With all the good things, there appear to be a few glaring omissions. Given the glaring holes, it appears that the Sharepoint dev group either does not eat their own dog food, or has a very convoluted day to day work process.

1. Following and forgetting.

You can follow sites and documents, but not folders. We’ve come across a number of times when sharing part of a document library (ie, working on a single presentation, collecting a limited set of documents, sharing small groups of ppts/word documents) is necessary. This works nice, click share type in your colleague’s name, then for the love of god, make sure your colleague doesn’t misplace that e-mail. There’s no way to follow that folder. I can follow every single document which is good until someone uploads another document. If its not a top level folder, browsing to that document library doesn’t show it :(.

2. Folders and a filesytem, but not really

Sharepoint 2010, don’t use folders and document libraries as file shares, in Sharepoint 2013 you mount a document library locally but folders are bad, use tags instead. NO! If you attach it to Explorer, it should behave like a filesystem, people will use it like a filesystem. Don’t give me a convenient way to access stuff, then say no.

Pretty much all the caveats about file size, characters, path length listed in the Migrating File Shares to Skydrive Pro blog post mean that Skydrive Pro is pretty useless for all but the most simple cases.

3. Finding s^$%

You know what’s nice, when someone shares something with you, or gives you access to something, not having to make a conscious effort to bookmark or follow it. Again, take a cue from Dropbox, google docs, if someone shares something, grants me or my group access it, call me crazy, but I probably want to easily access it.  If I don’t, then leave the onus of removing it on me.

A possible solution, allow sharing to automatically add stuff to My Sites, or a shared document library.
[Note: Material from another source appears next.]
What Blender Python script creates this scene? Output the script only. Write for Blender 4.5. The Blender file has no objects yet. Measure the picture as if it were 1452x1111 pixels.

Don’t make me use search to find stuff that should be one click away.

4. Sharing, but not to everyone

Apparently MS only e-mails documents to folks outside of Redmond or only shares documents with people within their corporate borders. Box, Dropbox, Google docs, Pydio, and well pretty much everyone else lets me e-mail an obfuscated link to a document that will (shocker!) open that document or folder. Is it perfectly secure? No, however it definitely falls under the lets me get work done category.

And before you start, forcing my colleagues to get an outlook account and federating to outlook.com is not an acceptable solution (here’s looking at you Skype/Lync).

5. Its not a Windows world anymore.

Skydrive Pro and Sharepoint document syncing is wonderful… I love it, its corporate Dropbox for my office documents finally… And its a complete pain to support anyone that’s not running a PC attached to my domain. Telling your OS-X users to use the web to download/open documents isn’t a solution. Having to use the web browser on Android to retrieve documents, not a solution. If you’re not on Windows, you’re a second class citizen isn’t a solution. People have seen the future of document syncing and it looks and behaves like Box and Dropbox, please copy it.

On a related note: Box/Dropbox, give me an on-premise solution for sharing and you’ll probably end up giving Sharepoint a run for its money.

All in all, SP 2013 is a huge leap forward, document editing in office web apps is light years ahead of google docs, navigation, the overall layout, site templates, etc are incredibly powerful. Its a shame that MS is still determined to do things their way, as opposed to what is in the best interest of their customers.